Problem requirements: In the entries below, find the line containing "The Blender Python" and the line containing "link('plate', bm, 'white', t)". Copy those two lines and everything between them exactly, and only that.

Entries provided:
★ ★ ★
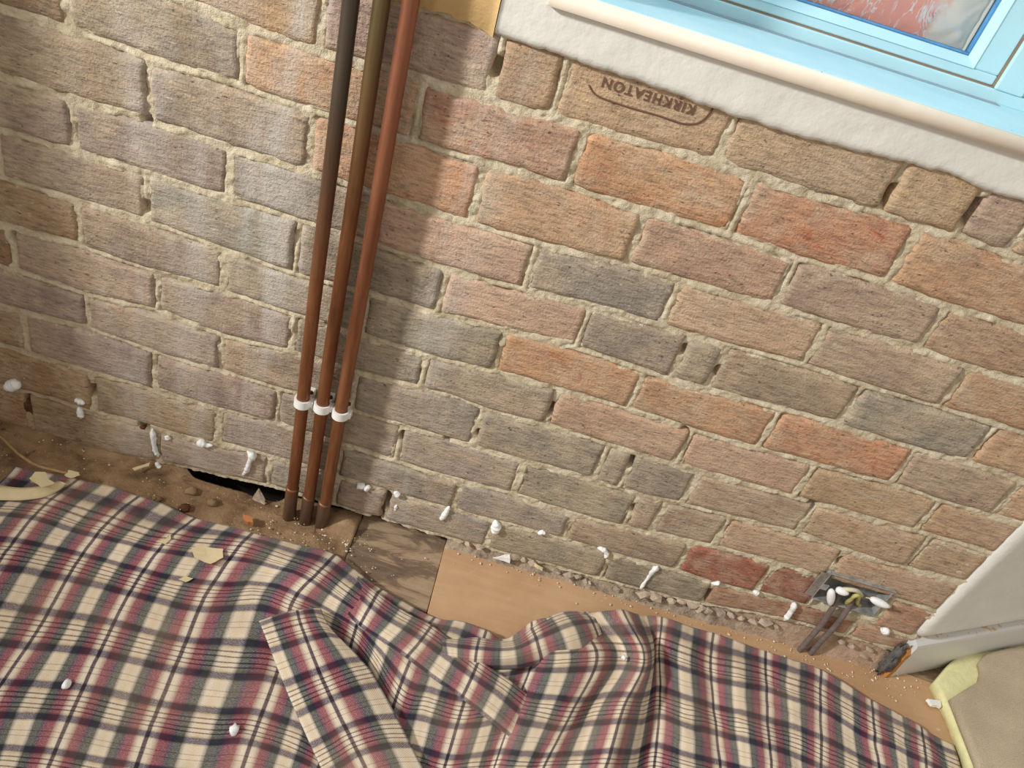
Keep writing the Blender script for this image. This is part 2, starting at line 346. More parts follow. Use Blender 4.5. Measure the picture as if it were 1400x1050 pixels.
COURSES = [  # perpend joints (sight lines on the wall face) and the colour of each brick from left to right
 (-1, [(440,30),(679,90),(763,126),(997,183),(1220,258),(1332,286),(1390,330)], 'ort mv tan tan tan tn2 yel mv tan'),
 (0, [(91,14),(331,77),(570,160),(789,216),(1013,287),(1231,354)], 'brn gb ort cly org orr ort'),
 (1, [(204,123),(425,195),(653,266),(869,326),(1077,383),(1278,442)], 'gb gb org ort pk mv tn2'),
 (2, [(99,169),(314,243),(512,300),(726,363),(917,414),(1114,474),(1304,530)], 'gb gm gr pk ol pk mv ort'),
 (3, [(200,283),(407,323),(604,400),(797,449),(931,486),(981,503),(1169,546),(1344,606)], 'gb gr ol pk ol ol gb blu ort'),
 (4, [(110,323),(306,374),(497,428),(683,480),(871,531),(1050,590),(1238,634),(1376,680)], 'brn gb gr ol org ort org mv ort'),
 (5, [(17,343),(214,400),(401,446),(579,509),(751,567),(934,616),(1102,656),(1270,705)], 'brn gm gb ol gr pk pk tan ort'),
 (6, [(119,429),(303,483),(483,535),(653,584),(823,630),(860,638),(943,670),(1110,700),(1255,755)], 'gm gm gb gr gr ol ol mv tan tan'),
 (7, [(34,451),(210,503),(380,554),(548,596),(709,653),(863,699),(901,706),(992,720),(1148,766)], 'brn gm mvd gr gr gr gb mvd tan pk'),
 (8, [(126,536),(298,588),(462,640),(626,673),(777,721),(931,766),(1048,788),(1118,812),(1206,838)], 'bro brn gm gr gr gb red rdk None cly'),
 (9, [(40,565),(216,622),(367,645),(458,672),(527,695),(669,733),(831,770),(968,812),(1165,862)], 'bro brn gm gr gm gr gr ol rdk cly'),
]
COURSES[0] = (-1, COURSES[0][1], 'ort mv tan tan tn2 yel mv tan')
LB = 0.233
BOXR = (0.745, 0.876, 0.158, 0.236)      # recess of the metal box
PITS = [(W(u, v)[0], W(u, v)[2], r, d) for u, v, r, d in [(751,560,.010,.03),(862,632,.010,.03),(1218,268,.011,.04),(1332,290,.013,.04),(679,92,.010,.03),(524,684,.016,.045),(515,702,.012,.04),
        (197,583,.010,.03),(41,552,.015,.03),(126,535,.010,.03),(345,672,.010,.02),(552,598,.009,.03),(981,508,.007,.02),(934,478,.007,.02),(968,815,.012,.03),(1112,690,.009,.02),(200,164,.007,.02),(199,283,.008,.02),(20,325,.008,.02),(612,600,.006,.02),(655,592,.006,.02),(1150,768,.008,.02),(935,592,.008,.02),(868,696,.008,.02)]]
# mortar bed: one fine relief mesh, recessed between the bricks
nx, nz = 900, 380
gx = np.linspace(XL, XR, nx); gt = np.linspace(0, 1, nz)
ZB = bed(10, gx) - 0.002; ZT = bed(-1, gx) + 0.004
X = np.repeat(gx[:, None], nz, 1); Z = ZB[:, None] + (ZT - ZB)[:, None] * gt[None, :]
lump = fbm(X * 55, Z * 75, 1.0, 3); fine = fbm(X * 200, Z * 220, 4.0, 2); mid = fbm(X * 14, Z * 30, 8.0, 2)
Y = 0.0010 - 0.0042 * lump - 0.0018 * fine - 0.0022 * mid
DJ = np.full(X.shape, 9.0)                       # distance to the nearest joint line
for k in range(-1, 11): DJ = np.minimum(DJ, np.abs(Z - np.repeat(bed(k, gx)[:, None], nz, 1)))
for k, perps, cols in COURSES:
    inn = (Z < np.repeat(bed(k, gx)[:, None], nz, 1)) & (Z > np.repeat(bed(k + 1, gx)[:, None], nz, 1))
    xs = [W(*p)[0] for p in perps]; x = xs[0]
    while x > XL: x -= LB; xs.append(x)
    x = xs[len(perps) - 1]
    while x < XR: x += LB; xs.append(x)
    for x in xs: DJ = np.where(inn, np.minimum(DJ, np.abs(X - x)), DJ)
keep = fbm(X * 18, Z * 18, 31.0, 2); away = np.clip((DJ - 0.0075 - 0.004 * keep) / 0.006, 0, 1)
crack = np.exp(-((DJ - 0.0058 + 0.0012 * lump) / 0.0016) ** 2) * np.clip(fbm(X * 13, Z * 22, 71.0, 2) * 3 + 0.15, 0, 1)
Y = Y + 0.006 * crack
smear = np.clip((fbm(X * 9, Z * 9, 51.0, 2) - 0.30 + 0.12 * np.clip((X - 0.3) * 2, 0, 1)) * 6, 0, 1)
Y = Y + 0.012 * away * (1 - 0.75 * smear)
for px, pz, r, d in PITS:
    Y += d * np.exp(-(((X - px) / r) ** 2 + ((Z - pz) / (r * 1.3)) ** 2) ** 2)
sm = 1 / (1 + np.exp(-(X - 0.93) / 0.012)); Y = Y * (1 - 0.4 * sm) - 0.003 * sm
verts = np.stack([X, Y, Z], -1).reshape(-1, 3)
A_ = (np.arange(nx - 1)[:, None] * nz + np.arange(nz - 1)[None, :])
ok = ~((X[:-1, :-1] > BOXR[0]) & (X[:-1, :-1] < BOXR[1]) & (Z[:-1, :-1] > BOXR[2]) & (Z[:-1, :-1] < BOXR[3]))
A_ = A_[ok]; faces = np.stack([A_, A_ + nz, A_ + nz + 1, A_ + 1], -1).tolist()
wall = mesh_obj('wall_back', verts, faces, M_MORTAR)
tag(wall, 'bare brick wall stripped of plaster with cream lime mortar joints', 'wall', kind='structure')
box('wall_core', XL, XR - 0.01, 0.062, 0.12, -0.12, 1.03, M_VOID, wall)

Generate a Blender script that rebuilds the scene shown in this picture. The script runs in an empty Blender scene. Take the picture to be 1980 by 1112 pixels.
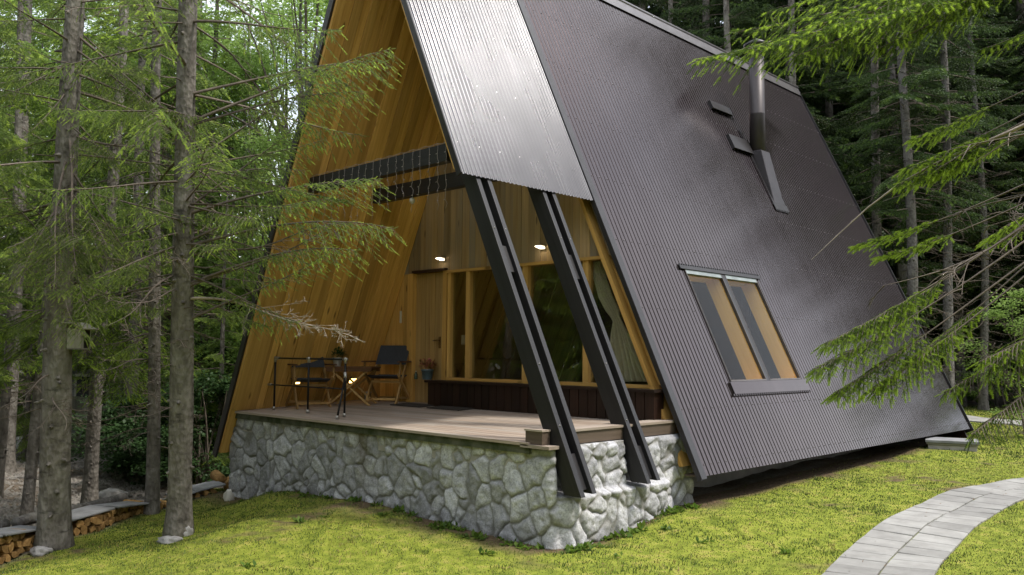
import bpy, bmesh, math, random
import numpy as np
from math import radians, sin, cos, pi, sqrt
from mathutils import Vector, Matrix, noise as mnoise

SC = bpy.context.scene
COL = SC.collection
# ------------------------------------------------------------------ camera, sky, sun, exposure
F_PX, CX, CY = 1641.8, 990.0, 556.0          # focal length and centre in photo pixels
PITCH, ROLL, YAW = radians(4.468), radians(.474), radians(44.532)
CAM = np.array([0.0, 0.0, 2.0])
_f = np.array([-sin(YAW)*cos(PITCH), cos(YAW)*cos(PITCH), sin(PITCH)])
_r = np.array([cos(YAW), sin(YAW), 0.0]); _u = np.cross(_r, _f)
RIGHT = cos(ROLL)*_r + sin(ROLL)*_u; UP = -sin(ROLL)*_r + cos(ROLL)*_u; FWD = _f
cam = bpy.data.objects.new('camera', bpy.data.cameras.new('camera')); COL.objects.link(cam)
cam.data.sensor_width = 36.0; cam.data.lens = 36.0*F_PX/1980.0
cam.data.clip_start = 0.1; cam.data.clip_end = 2000
cam.matrix_world = Matrix(((RIGHT[0], UP[0], -FWD[0], CAM[0]), (RIGHT[1], UP[1], -FWD[1], CAM[1]), (RIGHT[2], UP[2], -FWD[2], CAM[2]), (0, 0, 0, 1)))
SC.camera = cam
SUN_EL, SUN_AZ = radians(60), math.atan2(.46, .89)       # direction towards the sun: mostly +x, a little +y
SD = Vector((cos(SUN_EL)*cos(SUN_AZ), cos(SUN_EL)*sin(SUN_AZ), sin(SUN_EL)))
w = bpy.data.worlds.new('World'); SC.world = w; w.use_nodes = True
wn = w.node_tree; wn.nodes.clear()
sky = wn.nodes.new('ShaderNodeTexSky'); sky.sky_type = 'NISHITA'; sky.sun_disc = False
sky.sun_elevation = SUN_EL; sky.sun_rotation = math.atan2(SD.x, SD.y); sky.air_density = 1.0; sky.dust_density = 2.5; sky.ozone_density = 1.0
bg = wn.nodes.new('ShaderNodeBackground'); bg.inputs['Strength'].default_value = .15
wo = wn.nodes.new('ShaderNodeOutputWorld')
# thin bright cloud cover over the blue
tc = wn.nodes.new('ShaderNodeTexCoord'); cn = wn.nodes.new('ShaderNodeTexNoise'); cn.inputs['Scale'].default_value = 2.2; cn.inputs['Detail'].default_value = 5
cr = wn.nodes.new('ShaderNodeValToRGB'); cr.color_ramp.elements[0].position = .3; cr.color_ramp.elements[1].position = .62
cmx = wn.nodes.new('ShaderNodeMix'); cmx.data_type = 'RGBA'; cmx.inputs['B'].default_value = (9.0, 9.3, 9.8, 1)
wn.links.new(tc.outputs['Generated'], cn.inputs['Vector']); wn.links.new(cn.outputs['Fac'], cr.inputs['Fac'])
wn.links.new(cr.outputs['Color'], cmx.inputs['Factor']); wn.links.new(sky.outputs['Color'], cmx.inputs['A'])
wn.links.new(cmx.outputs['Result'], bg.inputs['Color']); wn.links.new(bg.outputs['Background'], wo.inputs['Surface'])
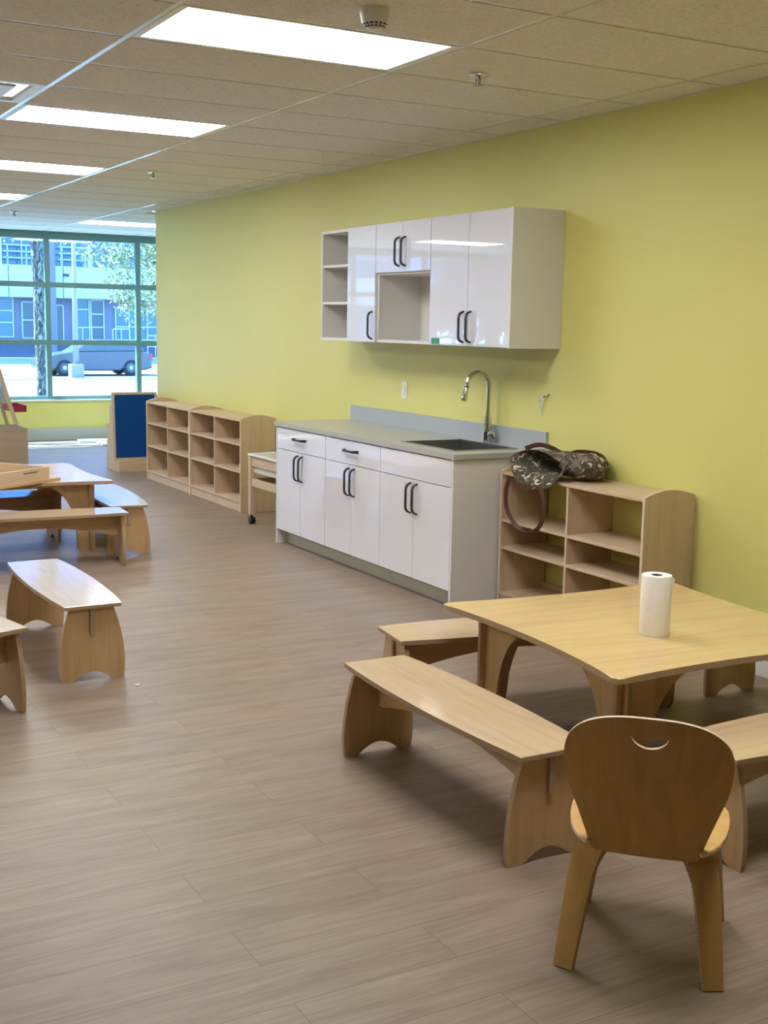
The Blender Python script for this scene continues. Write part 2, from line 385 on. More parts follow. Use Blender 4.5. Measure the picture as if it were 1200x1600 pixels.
t = thing('ceiling_vent', 'square air vent with pale plate and dark gap in the ceiling', 'vent', (X0 - TX / 4, 3.5 * TY, H))
a = TY / 2 - 0.014; bm = bmesh.new()
for s in (-1, 1):
    for (p0, p1, z0, z1) in ((a - .05, a, 0, .02),):
        box(bm, min(s * p0, s * p1), max(s * p0, s * p1), -a, a, z0, z1); box(bm, -p0, p0, min(s * p0, s * p1), max(s * p0, s * p1), z0, z1)
link('frame', bm, 'white', t)
link('duct', B(-a + .04, a - .04, -a + .04, a - .04, 0.09, 0.1), 'dark', t)
bm = bmesh.new(); box(bm, -a + .12, a - .12, -a + .12, a - .12, 0.0, 0.012)
for sx in (-1, 1):
    for sy in (-1, 1): box(bm, sx * .14 - .006, sx * .14 + .006, sy * .14 - .006, sy * .14 + .006, 0.01, 0.1)
link('plate', bm, 'white', t)

def sprinkler(x, y, label):
    t = thing('sprinkler_head', label, 'sprinkler', (x, y, H), group='ceiling sprinklers')
    bm = bmesh.new(); lathe(bm, [(0.04, 0.0), (0.042, -0.004), (0.036, -0.012), (0.02, -0.014)], seg=24); link('escutcheon', bm, 'chrome', t, True, autosm=True)
    bm = bmesh.new(); lathe(bm, [(0.012, -0.01), (0.012, -0.028), (0.006, -0.032), (0.006, -0.05)], seg=12)
    for s in (-1, 1): tube(bm, [(s * .011, 0, -.024), (s * .013, 0, -.036), (s * .004, 0, -.048)], 0.0025, 6)
    link('nozzle', bm, 'steel', t)
    bm = bmesh.new(); lathe(bm, [(0.02, -0.05), (0.021, -0.053), (0.005, -0.053)], seg=16); link('deflector', bm, 'steel', t)
sprinkler(-1.105, 0.42, 'sprinkler head nearest the viewer, right of the bright panel light')
sprinkler(-1.13, 4.85, 'sprinkler head midway back, above the end of the yellow wall')
sprinkler(-1.2, 9.2, 'small distant sprinkler head above the window at left')
t = thing('smoke_detector', 'round grey-white smoke detector under the ceiling', 'smoke detector', (-2.05, -0.33, H))
bm = bmesh.new(); lathe(bm, [(0.055, 0.0), (0.056, -0.02), (0.053, -0.03), (0.047, -0.032)]); link('base', bm, 'base', t, True, autosm=True)
bm = bmesh.new(); lathe(bm, [(0.053, -0.03), (0.050, -0.045), (0.042, -0.058), (0.03, -0.07), (0.018, -0.075), (0.0171, -0.0751)]); link('housing', bm, 'base', t, True, autosm=True)
for k in range(16):
    pass
bm = bmesh.new()
for k in range(16):
    a_ = 2 * PI * k / 16
    for (r0, z0, r1, z1) in ((0.0455, -.055, 0.041, -.0608), (0.038, -.0635, 0.033, -.0690)):
        c0, s0 = math.cos(a_ - .13), math.sin(a_ - .13); c1, s1 = math.cos(a_ + .13), math.sin(a_ + .13); e = 1.02
        bm.faces.new([bm.verts.new(p) for p in ((r0 * e * c0, r0 * e * s0, z0), (r0 * e * c1, r0 * e * s1, z0), (r1 * e * c1, r1 * e * s1, z1), (r1 * e * c0, r1 * e * s0, z1))])
link('air_slots', bm, 'dark', t)

# ------------------------------------------------------------------ window wall
zs = [0.53, 1.285, 2.035, 2.665]; FR = 0.033
xs = [-0.175 + 1.225 * k for k in range(-7, 3)]
edges = [XL] + xs + [XR]
for k in range(len(edges) - 1):
    xa, xb = edges[k], edges[k + 1]
    bm = bmesh.new(); y0, y1 = YW + 0.04, YW + 0.105
    L_ = 0 if k == 0 else FR; R_ = 0 if k == len(edges) - 2 else FR
    # each bay has its own half mullions and rails
    box(bm, xa, xa + 0.033, y0, y1, SILL + .02, H); box(bm, xb - 0.033, xb, y0, y1, SILL + .02, H)
    for z0, z1 in ((SILL + .02, 0.575), (1.25, 1.318), (2.0, 2.068), (2.62, H)): box(bm, xa + 0.033, xb - 0.033, y0, y1, z0, z1)
    wobj = struct('window_%d' % (k + 1), bm, 'frame', label='teal metal window frame')
    for z0, z1 in ((0.575, 1.25), (1.318, 2.0), (2.068, 2.62)):
        link('pane', B(xa + 0.033, xb - 0.033, YW + 0.07, YW + 0.074, z0, z1), 'glass', wobj)

# ------------------------------------------------------------------ kitchen units
def bow_handle(p, length, parent, vert=True, out=0.034):
    """black bow handle centred at p on a face looking to -x"""
    x, y, z = p; h = length / 2
    pts = []
    for t_, d_ in ((-1, 0.0), (-0.93, 0.55), (-0.8, 0.86), (-0.6, 1.0), (0, 1.0), (0.6, 1.0), (0.8, 0.86), (0.93, 0.55), (1, 0.0)):
        pts.append((x - out * d_, y, z + t_ * h) if vert else (x - out * d_, y + t_ * h, z))
    bm = bmesh.new(); strap(bm, pts, (0, 1, 0) if vert else (0, 0, 1), [0.017, 0.017, 0.016, 0.013, 0.012, 0.013, 0.016, 0.017, 0.017], 0.010)
    return link('handle', bm, 'black', parent)

CF = -0.615       # face of the base carcasses; doors stand in front of it
def base_unit(ya, yb, label, drawer_name, with_handle, left_end=False, right_end=False):
    """ya nearer the viewer"""
    t = thing('base_cabinet', label, 'cabinet', (0, (ya + yb) / 2, 0), group='white base cabinets under the grey worktop')
    c = (ya + yb) / 2; w2 = (yb - ya) / 2
    bm = bmesh.new()
    box(bm, CF, -0.02, -w2 + .001, -w2 + .018, 0.11, .856); box(bm, CF, -0.02, w2 - .018, w2 - .001, 0.11, .856)
    box(bm, CF, -0.02, -w2 + .018, w2 - .018, 0.11, .128)
    box(bm, -0.035, -0.02, -w2 + .018, w2 - .018, 0.128, .856)
    link('body', bm, 'carcass', t)
    g_ = 0.0022
    for s in (-1, 1):
        y0, y1 = (-w2 + g_, -g_) if s < 0 else (g_, w2 - g_)
        d = link('door', B(CF - .02, CF - .001, y0, y1, 0.112, 0.698, bev=0.001), 'gloss', t)
        bow_handle((CF - .02, s * 0.036, 0.588), 0.178, d)
    d = link(drawer_name, B(CF - .02, CF - .001, -w2 + g_, w2 - g_, 0.702, 0.853, bev=0.001), 'gloss', t)
    if with_handle: bow_handle((CF - .02, 0, 0.79), 0.178, d, vert=False)
    link('kick_board', B(-0.555, -0.54, -w2, w2, 0.002, 0.108), 'kick', t)
    if right_end: link('end_panel', B(CF - .02, -0.0135, -w2 - .02, -w2 - .001, 0.001, .857), 'carcass', t, label='pale grey-white end panel')
    if left_end: link('end_panel', B(CF - .02, -0.0135, w2 + .001, w2 + .018, 0.001, .857), 'carcass', t)
base_unit(2.857, 3.632, 'white base cabinet with drawer at the far left end of the worktop', 'drawer', True, left_end=True)
base_unit(2.103, 2.855, 'white base cabinet with drawer, the middle one under the worktop', 'drawer', True)
base_unit(1.292, 2.101, 'white base cabinet with handleless top panel under the sink', 'drawer_front', False, right_end=True)

SX0, SX1, SY0, SY1 = -0.535, -0.115, 1.42, 2.0
t = thing('worktop', 'grey laminate worktop with upstand along the yellow wall', 'countertop', (0, 2.46, 0.86))
bm = bmesh.new(); ya, yb = 1.255, 3.672
for (a, b, c_, d) in ((-.645, SX0, ya, yb), (SX1, -.002, ya, yb), (SX0, SX1, ya, SY0), (SX0, SX1, SY1, yb)):
    box(bm, a, b, c_ - 2.46, d - 2.46, 0.0, 0.03)
link('slab', bm, 'counter', t)
link('backsplash', B(-.020, -.001, ya - 2.46 + .0, yb - 2.46, 0.030, 0.137), 'splash', t, label='blue-grey upstand strip')
t = thing('sink', 'stainless steel rectangular sink set in the grey worktop', 'sink', ((SX0 + SX1) / 2, (SY0 + SY1) / 2, .68))
bm = bmesh.new(); a, b = (SX1 - SX0) / 2 - .001, (SY1 - SY0) / 2 - .001; zt = .2115
for s in (-1, 1):
    box(bm, min(s * a, s * (a - .006)), max(s * a, s * (a - .006)), -b, b, 0, zt); box(bm, -a, a, min(s * b, s * (b - .006)), max(s * b, s * (b - .006)), 0, zt)
box(bm, -a, a, -b, b, 0, .006)
link('basin', bm, 'steel', t)
bm = bmesh.new()
for s in (-1, 1):
    box(bm, min(s * (a - .004), s * (a + .012)), max(s * (a - .004), s * (a + .012)), -b - .012, b + .012, .2112, .2145); box(bm, -a, a, min(s * (b - .004), s * (b + .012)), max(s * (b - .004), s * (b + .012)), .2112, .2145)
link('rim', bm, 'steel', t)
bm = bmesh.new(); lathe(bm, [(0.045, .006), (0.045, .009), (0.03, .009), (0.028, .007)], seg=24); link('drain', bm, 'chrome', t)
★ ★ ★
Answer:
The Blender Python script for this scene continues. Write part 2, from line 385 on. More parts follow. Use Blender 4.5. Measure the picture as if it were 1200x1600 pixels.
t = thing('ceiling_vent', 'square air vent with pale plate and dark gap in the ceiling', 'vent', (X0 - TX / 4, 3.5 * TY, H))
a = TY / 2 - 0.014; bm = bmesh.new()
for s in (-1, 1):
    for (p0, p1, z0, z1) in ((a - .05, a, 0, .02),):
        box(bm, min(s * p0, s * p1), max(s * p0, s * p1), -a, a, z0, z1); box(bm, -p0, p0, min(s * p0, s * p1), max(s * p0, s * p1), z0, z1)
link('frame', bm, 'white', t)
link('duct', B(-a + .04, a - .04, -a + .04, a - .04, 0.09, 0.1), 'dark', t)
bm = bmesh.new(); box(bm, -a + .12, a - .12, -a + .12, a - .12, 0.0, 0.012)
for sx in (-1, 1):
    for sy in (-1, 1): box(bm, sx * .14 - .006, sx * .14 + .006, sy * .14 - .006, sy * .14 + .006, 0.01, 0.1)
link('plate', bm, 'white', t)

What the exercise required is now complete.